Thursday, November 15, 2001

CRAWFORD, Texas The White House, buoyed by advances against the Taliban in Afghanistan, yesterday took some measure of satisfaction in proving wrong the naysayers who had been criticizing the administration’s prosecution of the war.
Vice President Richard B. Cheney derided “the hand-wringers who, a week or two ago, were saying: ‘It’s not going to work; you’re not doing enough; you’ve been at it now for three or four weeks, and my gosh, the war is not over yet.’”
During a speech to the U.S. Chamber of Commerce in Washington, Mr. Cheney said he “can’t help but” indulge in a bit of crowing over the folly of his critics.
“When you read the Washington press and see what all of the pundits have to offer and some of the talking heads on Washington have to offer, it’s nice, at a moment like this, to be able to remind them that a lot of what they put out over the course of the last few weeks was just dead wrong,” he said. “The results are there for all to see.”
White House Press Secretary Ari Fleischer said President Bush was shrugging off the potshots he took when the war appeared to be dragging last week.
“He knows that it doesn’t matter what a president does; the president will always have critics,” Mr. Fleischer said in response to questions from The Washington Times.
“But the president’s focus is on winning this war and bringing those terrorists to justice who attacked our country, regardless of what any of the positive-sayers say or the naysayers say,” he added. “He’s, of course, always cheered to have more positive-sayers than naysayers.”
Mr. Cheney said the naysayers can learn “a couple of lessons” from the administration’s progress in recent days.
“Things have changed so dramatically,” he said. “We see the Taliban in retreat virtually all over the country.
“They lost their control over a major part of Afghanistan,” he said. “They’ve lost control of most of the cities. Many of their forces have been killed, captured or fled to the hills.”

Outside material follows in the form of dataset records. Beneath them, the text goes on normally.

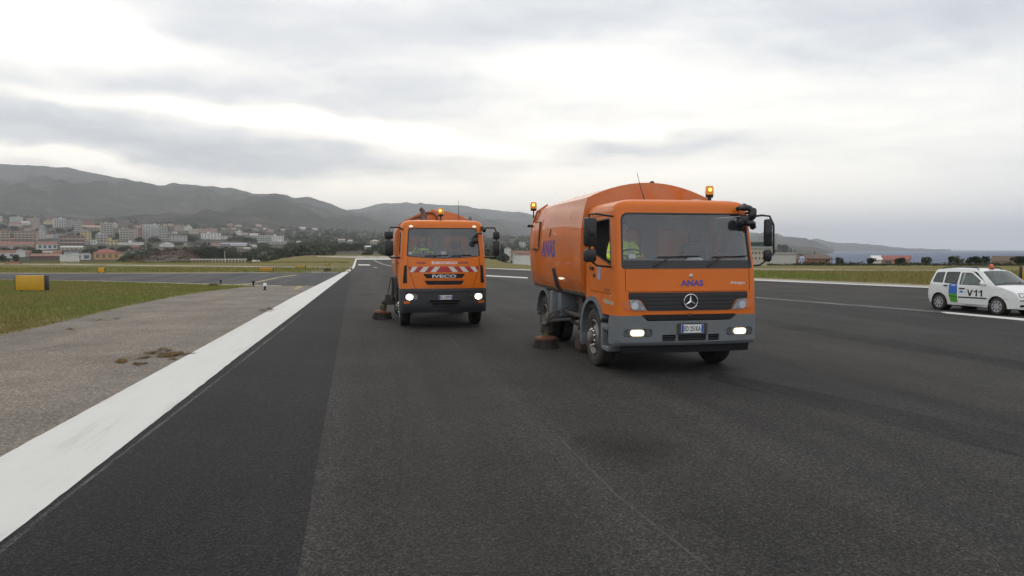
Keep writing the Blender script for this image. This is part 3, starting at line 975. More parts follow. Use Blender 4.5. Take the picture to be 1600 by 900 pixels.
def cab_base(root, sh, P):
    """shell with door openings, doors, glass, roof, rear wall, interior"""
    zt, zb = P['ztop'], P['zbot']
    body = P['paint']
    cvs = [zb + .15 * i for i in range(1, 12)]
    U = sh.u_y
    dy0, dy1, dz0, dz1 = P['door']
    arch = P['arch']          # (y, z, r)
    um = sh.umax

    def side_low(sgn):
        pts = []
        n = 8
        ay, az, ar = arch
        y_end = sh.yb
        th0 = math.acos(min(1, max(-1, (y_end - ay) / ar)))
        th1 = PI - math.asin((zb - az) / ar)
        for i in range(n + 1):
            th = th0 + (th1 - th0) * i / n
            pts.append((sgn * U(ay + ar * math.cos(th)), az + ar * math.sin(th)))
        return pts            # from the rear to the front
    low_r = side_low(1)
    outer = [(-um, zt), (-um, low_r[0][1])] + [(-u, z) for u, z in low_r[1:]] + [(u, z) for u, z in low_r[::-1][:-1]] + [(um, low_r[0][1]), (um, zt)]
    door = rpoly([(U(dy0), dz0), (U(dy1), dz0), (U(dy1), dz1), (U(dy0) + P['pil'], dz1)], [.05, .05, .06, .06])
    g = .008
    holes = [P['screen'], door, mirr(door)]
    bm = bmesh.new()
    panel(bm, outer, sh, .045, holes, cu=sh.cu, cv=cvs)
    cab = obj('cab', bm, body, root)
    # rear wall with two windows
    bm = bmesh.new()
    hw = sh.hw - .03

    def rear(u, v, t): return Vector((u * (1 - float(np.interp(v, sh.tz, sh.tx))), sh.yb - .02 - t, v))
    panel(bm, [(-hw, zb + .1), (hw, zb + .1), (hw, zt), (-hw, zt)], rear, .05,
          [rrect(-.82, -.20, 1.85, 2.36, .06), rrect(.12, .82, 1.85, 2.36, .06)], mi=0)
    obj('rear_wall', bm, TRIM, cab)
    # roof
    bm = bmesh.new()
    lv = P['roof']
    N = 72
    us = np.linspace(-um, um, N)
    rings = []
    yc = sh.yb * .6
    for z, k in lv:
        ring = []
        for u in us:
            p = sh(u, zt)
            ring.append(bm.verts.new((p.x * (1 - k), yc + (p.y - yc) * (1 - k), z)))
        rings.append(ring)
    for A, B in zip(rings, rings[1:]):
        for i in range(N):
            j = (i + 1) % N
            bm.faces.new((A[i], A[j], B[j], B[i]))
    bm.faces.new(rings[-1])
    bm.faces.new(rings[0][::-1])
    obj('roof', bm, body, cab, smooth=50)
    # floor
    bm = bmesh.new()
    box(bm, -hw, hw, .25, sh.yb - .08, zb + .02, zb + .12)
    obj('cab_floor', bm, BLACKM, cab)
    # windscreen
    bm = bmesh.new()
    panel(bm, P['screen'], sh, .006, cu=sh.cu, cv=cvs, t0=.014)
    ws = obj('windscreen', bm, GLASS, root)
    bm = bmesh.new()
    us_ = [p[0] for p in P['screen']]; vs_ = [p[1] for p in P['screen']]
    cu_, cv_ = (min(us_) + max(us_)) / 2, (min(vs_) + max(vs_)) / 2
    inner = [(cu_ + (u - cu_) * .972, cv_ + (v - cv_) * .952) for u, v in P['screen']]
    panel(bm, P['screen'], sh, .014, [inner], cu=sh.cu, cv=cvs, t0=-.003)
    obj('window_seal', bm, BLACK, ws)
    if P.get('frit'):
        bm = bmesh.new()
        panel(bm, P['frit'], sh, .004, cu=sh.cu, cv=cvs, t0=.009)
        obj('lower_band', bm, BLACK, ws)
    # doors
    for sgn in (-1, 1):
        f = (lambda pts: pts) if sgn > 0 else mirr
        dg_ = rpoly([(U(dy0) + g, dz0 + g), (U(dy1) - g, dz0 + g), (U(dy1) - g, dz1 - g), (U(dy0) + P['pil'] + g, dz1 - g)], [.05, .05, .06, .06])
        win = rpoly([(U(y), z) for y, z in P['win']], [.05, .06, .06, .05])
        bm = bmesh.new()
        panel(bm, f(dg_), sh, .04, [f(win)], cu=sh.cu, cv=cvs, t0=.002)
        d = obj('door', bm, body, root)
        bm = bmesh.new()
        us_ = [p[0] for p in win]; vs_ = [p[1] for p in win]
        a_, b_ = sum(us_) / len(us_), sum(vs_) / len(vs_)
        inn = [(a_ + (u - a_) * .93, b_ + (v - b_) * .94) for u, v in win]
        panel(bm, f(win), sh, .03, [f(inn)], cu=sh.cu, cv=cvs, t0=-.001)
        obj('window_seal', bm, BLACK, d)
        if not (sgn < 0 and P.get('open_left')):
            bm = bmesh.new()
            panel(bm, f(inn), sh, .005, cu=sh.cu, cv=cvs, t0=.012)
            obj('window', bm, GLASS_SIDE, d)
        bm = bmesh.new()
        panel(bm, f(rrect(U(dy1 - .26), U(dy1 - .08), dz0 + .36, dz0 + .42, .015)), sh, .03, cu=sh.cu, t0=-.025)
        obj('handle', bm, BLACK, d)
        bm = bmesh.new()
        box(bm, sgn * (sh.hw - .20), sgn * (sh.hw - .06), .5, sh.yb - .15, 1.45, 1.75, .02)
        obj('door_lining', bm, TRIM, d)
    # dashboard, wheel, seats
    zd = P['zdash']
    bm = bmesh.new()
    box(bm, -hw + .10, hw - .10, P['yd'] + .02, P['yd'] + .46, zd - .55, zd - .02, .05)
    box(bm, -hw + .2, -.12, P['yd'] + .28, P['yd'] + .56, zd - .18, zd + .05, .06)
    obj('dashboard', bm, DASH, cab)
    xs = P['driver_x']
    bm = bmesh.new()
    wm = Matrix.Translation((xs, P['yd'] + .60, zd + .10)) @ Matrix.Rotation(R(-28), 4, 'X')
    tube(bm, [wm @ Vector((.22 * math.cos(a), .22 * math.sin(a), 0)) for a in np.linspace(0, 2 * PI, 24, endpoint=False)], .016, 8, closed=True)
    for a in (R(200), R(340), R(90)):
        tube(bm, [wm @ Vector((0, 0, -.02)), wm @ Vector((.21 * math.cos(a), .21 * math.sin(a), 0))], .014, 6)
    tube(bm, [wm @ Vector((0, 0, 0)), wm @ Vector((0, -.05, -.45))], .03, 8)
    obj('steering_wheel', bm, BLACK, cab)
    for x in (xs, -xs * 1.0):
        bm = bmesh.new()
        y = P['ys']
        box(bm, x - .25, x + .25, y - .28, y + .25, P['zs'] - .14, P['zs'], .05)
        box(bm, x - .24, x + .24, y + .20, y + .33, P['zs'] - .02, P['zs'] + .58, .05)
        box(bm, x - .13, x + .13, y + .22, y + .31, P['zs'] + .60, P['zs'] + .80, .04)
        box(bm, x - .2, x + .2, y - .2, y + .2, zb + .12, P['zs'] - .13, .02)
        obj('seat', bm, SEAT, cab)
    return cab


def wheel(parent, x, y, z, r, w, out, dual=False, rimmat=STEEL):
    """out = -1 / +1: side of the truck the wheel faces; x = outer face"""
    m = Matrix.Translation((x, y, z)) @ Matrix.Rotation(out * PI / 2, 4, 'Y')
    bm = bmesh.new()
    wd = w * (2.15 if dual else 1)
    rr = r * .60
    prof = [(rr, -.02), (rr + .03, 0.0), (r * .86, .006), (r * .95, -.012), (r * .985, -.04), (r, -.06)]
    k = 5
    for i in range(k):
        z0 = -.06 - (w - .12) * i / k
        prof += [(r, z0 - .004), (r, z0 - (w - .12) / k + .014), (r - .012, z0 - (w - .12) / k + .010), (r - .012, z0 - (w - .12) / k + .004)]
    prof += [(r, -w + .06), (r * .95, -w + .02), (rr, -w)]
    lathe(bm, prof, 48, m)
    if dual:
        lathe(bm, [(rr, -w - .05), (r * .95, -w - .06), (r, -w - .10), (r, -wd + .06), (rr, -wd)], 40, m)
    t = obj('wheel', bm, RUBBER, parent)
    bm = bmesh.new()
    deep = -.16 if dual else -.055
    lathe(bm, [(rr + .005, -.015), (rr - .012, .002), (rr - .03, -.01), (rr - .045, -.05), (rr * .80, deep - .01), (rr * .62, deep + (.03 if not dual else -.03)), (rr * .55, deep + .05), (rr * .38, deep + .055),
               (rr * .36, deep + .13), (rr * .26, deep + .15), (0, deep + .155)], 40, m)
    lathe(bm, [(rr, -w + .02), (0, -w + .02)], 32, m)
    obj('rim', bm, rimmat, t)
    for i in range(10):
        bm = bmesh.new()
        a = 2 * PI * i / 10
        mm = m @ Matrix.Translation((rr * .47 * math.cos(a), rr * .47 * math.sin(a), deep + .05))
        lathe(bm, [(.016, 0), (.016, .035), (.010, .045), (0, .045)], 8, mm)
        obj('wheel_nut', bm, CHROME, t)
    return t


def arch(bm, x0, x1, cy_, cz, r0, r1, a0, a1, n=14):
    """mudguard: ring sector between r0 and r1 from x0 to x1"""
    rows = []
    for i in range(n + 1):
        a = R(a0 + (a1 - a0) * i / n)
        c, s = math.cos(a), math.sin(a)
        rows.append([bm.verts.new((x, cy_ + rr * c, cz + rr * s)) for x, rr in ((x0, r0), (x1, r0), (x1, r1), (x0, r1))])
    for A, B in zip(rows, rows[1:]):
        for k in range(4):
            bm.faces.new((A[k], A[(k + 1) % 4], B[(k + 1) % 4], B[k]))
    bm.faces.new(rows[0]); bm.faces.new(rows[-1][::-1])


def beacon(parent, x, y, z, h=.17, r=.065, lit=True):
    bm = bmesh.new()
    lathe(bm, [(0, 0), (r * .9, 0), (r * .95, .03), (r, .05), (0, .05)], 20, Matrix.Translation((x, y, z)))
    b = obj('beacon', bm, BLACK, parent)
    bm = bmesh.new()
    lathe(bm, [(r, .05), (r * 1.02, .09), (r * .97, h - .02), (r * .8, h), (0, h + .005)], 20, Matrix.Translation((x, y, z)))
    obj('lens', bm, AMBER, b)
    bm = bmesh.new()
    ball(bm, (x - .012, y - r * .70, z + .05 + (h - .05) * .55), (r * .5, r * .42, (h - .05) * .26))
    obj('bulb', bm, AMBER_LIT, b)
    return b


def hopper(root, hw, zb, zsh, zc, y0, y1, mat):
    def half(k=1.0, dz=0.0):
        pr = [(hw * .90, zb), (hw * .955, zb + .12), (hw * .985, zb + .36), (hw, zb + .72), (hw * .995, zb + 1.02), (hw * .975, zb + 1.32), (hw * .94, zb + (zsh - zb) * .90), (hw * .90, zsh)]
        for i in range(1, 9):
            a = i / 8
            pr.append((hw * .90 * (1 - a) if a < 1 else 0, zsh + (zc - zsh) * (1 - (1 - a) ** 2.0)))
        return pr
    base = half()
    cz = (zb + zsh) / 2

    def ring(y, k, drop):
        out = []
        for x, z in base:
            out.append((x * k, y, zb + (z - zb) * (1 - drop)))
        return [(-x, yy, z) for x, yy, z in out] + [(x, yy, z) for x, yy, z in out[::-1][1:]]
    secs = [(y0, 1.0, 0), (y0 + .02, 1.0, 0), (y0 + 1.2, 1.0, 0.0), (y0 + 2.4, 1.0, .0), (y1 - .65, 1.0, .015), (y1 - .35, .985, .04), (y1 - .12, .95, .10), (y1, .87, .20)]
    bm = bmesh.new()
    rings = [[bm.verts.new(p) for p in ring(*s)] for s in secs]
    n = len(rings[0])
    for A, B in zip(rings, rings[1:]):
        for i in range(n):
            j = (i + 1) % n
            bm.faces.new((A[i], A[j], B[j], B[i]))
    bm.faces.new(rings[0]); bm.faces.new(rings[-1][::-1])
    o = obj('hopper', bm, mat, root, smooth=32)

    def side(u, v, t):                 # u = y along the truck, left side
        x = float(np.interp(v, [p[1] for p in base[:8]], [p[0] for p in base[:8]]))
        return Vector((-(x - t), u, v))
    return o, side


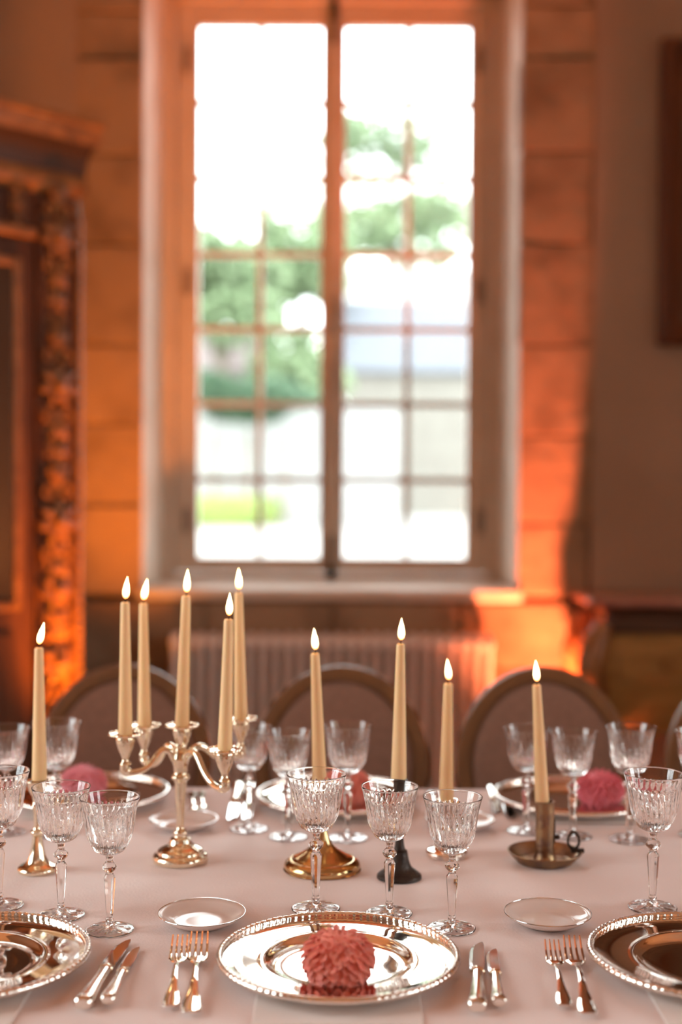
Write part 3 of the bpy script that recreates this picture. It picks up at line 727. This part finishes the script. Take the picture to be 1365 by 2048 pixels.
# ------------------------------------------------------------------ crystal goblets
def goblet_meshes(Hh, Rr, tag_):
    SEG = 216
    oc = [(.130, .568), (.28, .577), (.47, .599), (.61, .636), (.71, .680), (.775, .730), (.815, .780), (.845, .835), (.880, .890), (.930, .945), (1.0, 1.0)]
    outer = [tuple(p) for p in spline(oc, 5)]
    ir = [(.982, 1.0), (.908, .945), (.848, .890), (.798, .835), (.753, .780), (.700, .730), (.615, .680), (.48, .645), (.30, .622), (.12, .612), (.012, .610)]
    inner = [tuple(p) for p in spline(ir, 3)]
    def rf_b(k, r, h, a):
        if k >= len(outer): return r*Rr
        w = sm(.585, .63, h)*(1-sm(.885, .93, h)); u = a/(2*PI)
        f1 = (27*u + .85*(h-.6)/.33) % 1; d1 = .055*(1-abs(2*f1-1))**1.2
        f2 = (27*u - 1.9*(h-.6)/.33) % 1; d2 = .045*(1-abs(2*f2-1))**1.3*(1-sm(.70, .80, h))
        return (r - w*max(d1, d2)*(.55+.45*(1-sm(.70, .9, h))))*Rr
    rim = [(.998, 1.0035), (.991, 1.0050), (.985, 1.0035)]
    bowl = outer + rim + inner
    no = len(outer)
    mb = MB(); mb.lathe([(r, h) for r, h in bowl], SEG, rf_b, cap0=False, cap1=True)
    mb.v = [(x, y, z*Hh) for x, y, z in mb.v]
    b = mb.mesh('bowl', True, 24)
    sc = [(.130, .568), (.135, .560), (.118, .546), (.112, .525), (.150, .510), (.225, .490), (.235, .474), (.215, .458), (.135, .440), (.128, .425), (.170, .408), (.190, .392), (.185, .372), (.165, .30), (.135, .20), (.112, .125), (.108, .098), (.130, .088), (.135, .078), (.115, .070)]
    def rf_s(k, r, h, a):
        n = 8; w = sm(.09, .11, h)*(1-sm(.40, .415, h)) + sm(.452, .462, h)*(1-sm(.495, .505, h))
        q = ((a % (2*PI/n)) - PI/n); poly = math.cos(PI/n)/math.cos(q)
        return r*Rr*(1+(poly*1.04-1)*w)
    def dense(p, n): return [tuple(q) for q in spline(p, n)]
    mb = MB(); mb.lathe(dense(sc, 2)[::-1], 64, rf_s, cap0=False, cap1=False)
    # the bowl's lowest ring has SEG points, the stem 64: both lie on the same circle, the seam is a neck of 5 mm
    mb.v = [(x, y, z*Hh) for x, y, z in mb.v]
    s = mb.mesh('stem', True, 30)
    fc = [(.012, .012), (.30, .010), (.60, .004), (.76, .0005), (.795, .001), (.805, .006), (.795, .0105), (.70, .0145), (.50, .020), (.32, .027), (.19, .043), (.135, .058), (.115, .070)]
    def rf_f(k, r, h, a): return r*Rr
    mb = MB(); pf = dense(fc, 3); mb.lathe(pf, 64, rf_f, cap0=True, cap1=False)
    out = []
    for x, y, z in mb.v:
        r = math.hypot(x, y)/Rr; a = math.atan2(y, x)
        if z < .0125 and .05 < r < .74:     # star cut under the foot
            z += .007*abs(math.sin(6*a))*sm(.05, .3, r)*(1-sm(.6, .74, r))
        elif z > .012:
            z += .0030*math.cos(6*a)*sm(.16, .4, r)*(1-sm(.6, .76, r))
        out.append((x, y, z*Hh))
    mb.v = out
    f = mb.mesh('foot', True, 30)
    for me in (b, s, f): me.materials.append(M['crystal'])
    return b, s, f
GL, GS = goblet_meshes(.196, .0435, 'large'), goblet_meshes(.183, .0412, 'small')
def goblet(px, py, kind, label, rim=None):
    p = T(px, py); me = GL if kind == 'L' else GS
    t = thing('crystal_goblet', p, label, 'goblet', 'cut crystal goblets', rz=random.uniform(0, 6))
    for n, m in zip(('bowl', 'stem', 'foot'), me): obj(n, m, M['crystal'], t)
    return t
G = [(632, 1818, 'L', 'tall cut crystal goblet in front of the wide brass candlestick foot'),
     (779, 1827, 'S', 'cut crystal goblet in front of the dark iron candlestick'),
     (904, 1857, 'S', 'cut crystal goblet nearest the middle charger right rim, third of its trio'),
     (-2, 1812, 'L', 'crystal goblet half cut off by the left edge'),
     (122, 1831, 'S', 'crystal goblet in front of the silver candlestick, second from left edge'),
     (219, 1860, 'S', 'crystal goblet nearest the angled knives'),
     (1306, 1816, 'L', 'crystal goblet standing behind the right-edge charger'),
     (498, 1658, 'S', 'far crystal goblet overlapping the right candelabra arm'),
     (577, 1674, 'S', 'far crystal goblet left of the wide brass candlestick'),
     (695, 1676, 'L', 'far crystal goblet right of the wide brass candlestick candle'),
     (1053, 1662, 'S', 'far crystal goblet directly behind the chamberstick candle'),
     (1146, 1672, 'S', 'far crystal goblet just left of the rose red dahlia'),
     (1260, 1679, 'L', 'far crystal goblet just right of the rose red dahlia'),
     (113, 1668, 'L', 'far crystal goblet behind the leftmost candle'),
     (12, 1664, 'S', 'far crystal goblet cut off by the left edge'),
     (1396, 1670, 'S', 'far crystal goblet barely showing at the right edge')]
for a in G: goblet(*a)

# ------------------------------------------------------------------ candles
def candle(base, top, rb_, rt_, label, lean=(0, 0), fl=.034):
    """base, top: points on the axis; lean: sideways drift of the flame tip"""
    d = top-base; Ln = d.length
    t = thing('taper_candle', base, label, 'candle', 'ivory taper candles')
    t.rotation_mode = 'QUATERNION'; t.rotation_quaternion = Vector((0, 0, 1)).rotation_difference(d.normalized())
    prof = [(.001, .0004), (rb_*.96, .0006), (rb_, .003)] + [(rb_+(rt_-rb_)*k/12, .003+(Ln-.006)*k/12) for k in range(1, 13)] + [(rt_*.93, Ln-.0012), (rt_*.7, Ln), (rt_*.35, Ln-.0015), (.001, Ln-.002)]
    obj('wax_body', MB().lathe(prof, 32), M['wax'], t, sharp=60)
    lx, ly = lean
    obj('wick', MB().tube([(0, 0, Ln-.0035), (.0004, 0, Ln+.003), (.0014+lx*.15, 0, Ln+.0075)], [.0009, .0009, .0007], 8), M['wick'], t)
    mb = MB(); n = 16; rings = []
    for k in range(n+1):
        u = k/n; r = .0056*(math.sin(PI*min(1, u**.62))**.9)*(1-.25*u) if 0 < k < n else .0002
        rings.append([(lx*u**1.3 + r*math.cos(2*PI*i/14) + .0008, ly*u + r*math.sin(2*PI*i/14), Ln+.0055+fl*u) for i in range(14)])
    mb.loops(rings); obj('flame', mb, M['flame'], t, sharp=180)
    return t
def std_candle(pb, pt, y, yt, label, rb_=.0115, rt_=.0078, **k):
    return candle(at_y(*pb, y), at_y(*pt, yt), rb_, rt_, label, **k)

# ------------------------------------------------------------------ candlesticks
def lathe_stick(name, p, prof, m, label, parts=None):
    t = thing(name, p, label, 'candlestick', None)
    for nm, pr in prof: obj(nm, MB().lathe(pr, 48), m, t, sharp=50)
    return t
def P2(l, n=3): return [tuple(q) for q in spline(l, n)]
# slim silver stick on the left
p = T(75, 1742); hS = at_y(79, 1560, p.y).z - TZ
lathe_stick('silver_candlestick', p, [
    ('foot', P2([(.002, .0), (.027, 0), (.0305, .002), (.031, .006), (.027, .010), (.019, .014), (.0135, .024), (.0095, .042), (.0075, .056)])),
    ('shaft', P2([(.0075, .0565), (.0105, .060), (.0105, .064), (.0065, .068), (.0060, .085), (.0075, .100), (.0115, .104), (.0075, .109), (.0085, hS-.026)])),
    ('candle_cup', P2([(.0085, hS-.0255), (.0135, hS-.016), (.0145, hS-.006), (.0185, hS-.002), (.0180, hS), (.013, hS-.001), (.001, hS-.001)]))], M['warmsilver'], 'slim silver candlestick at the left, behind the near left goblets')
std_candle((79, 1560), (78, 1295), p.y, p.y+.004, 'ivory taper candle leftmost in the photo, flame leaning right', lean=(.0075, 0), rb_=.0118, rt_=.0070)
# wide brass foot stick in the middle
p = T(645, 1737); hB = at_y(640, 1566, p.y).z - TZ
lathe_stick('brass_candlestick', p, [
    ('foot', P2([(.002, 0), (.057, 0), (.0605, .002), (.061, .007), (.058, .012), (.052, .016), (.049, .0165), (.045, .0195), (.036, .024), (.022, .033), (.014, .044), (.0095, .056), (.0075, .062)])),
    ('shaft', P2([(.0075, .0625), (.011, .066), (.011, .071), (.0065, .075), (.006, .090), (.0085, hB-.028)])),
    ('candle_cup', P2([(.0085, hB-.0275), (.0130, hB-.020), (.0140, hB-.006), (.019, hB-.002), (.0185, hB), (.013, hB-.001), (.001, hB-.001)]))], M['brass'], 'brass candlestick with a wide domed foot, behind the tall middle goblet')
std_candle((640, 1566), (630.5, 1306), p.y, p.y, 'ivory taper candle in the wide brass candlestick', lean=(-.001, 0), rt_=.0072)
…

The vice president said this should serve as a warning that nations who continue to harbor terrorists will be punished under “what is increasingly known as the Bush doctrine.”
He added: “If anybody has any questions about whether or not we’re determined to carry through on that threat, all they have to do is go visit Afghanistan today and interview members of the Taliban if they can find any.”
Still, both Mr. Fleischer and Mr. Cheney cautioned against being overconfident since control of Kabul and other Afghan territory was wrested from the Taliban.
Mr. Cheney said recent progress in the war “does not by any means indicate that this operation is over yet. We’ve got a long way to go.”
Noting that al Qaeda is a global terrorist network, he added: “A far more appropriate way to look at it is, this is a very good beginning to what’s likely to be a long struggle.”
As that struggle continued yesterday, Mr. Bush welcomed Russian President Vladimir Putin to his ranch here for further discussions on missile defense and the 1972 Anti-Ballistic Missile (ABM) Treaty. Although Mr. Bush failed to convince Mr. Putin to withdraw from the treaty during talks Tuesday at the White House, the president was determined to discuss the issue “in greater length here in Crawford,” Mr. Fleischer said.
Yet the White House is downplaying expectations for a breakthrough on the ABM Treaty by the time Mr. Putin leaves Crawford this afternoon.
“Don’t look for anything of that nature,” Mr. Fleischer said. “This is one stop along the road. There will be many other stops after Crawford.”
Those stops might have to be completed by the end of the year, however, because the ABM Treaty prevents the United States from conducting certain tests that would precede deployment of a missile-defense shield.
Republican senators are urging Mr. Bush to fulfill his long-standing pledge to withdraw from the ABM Treaty altogether, although Mr. Putin favors merely amending the agreement in such a way that would allow the tests to proceed.
Yesterday, the White House seemed open to either scenario.
“The president has always been open to the modalities with which it would take place,” Mr. Fleischer said. “The president has never ruled out what the best process would be.”
While the White House was shying away from talk of a breakthrough on the ABM Treaty, it said history was made Tuesday when the president announced he would unilaterally slash America’s nuclear arsenal by two-thirds.
“That’s a singular change and a breakthrough,” Mr. Fleischer said. “No one has done this. President Bush is the first.”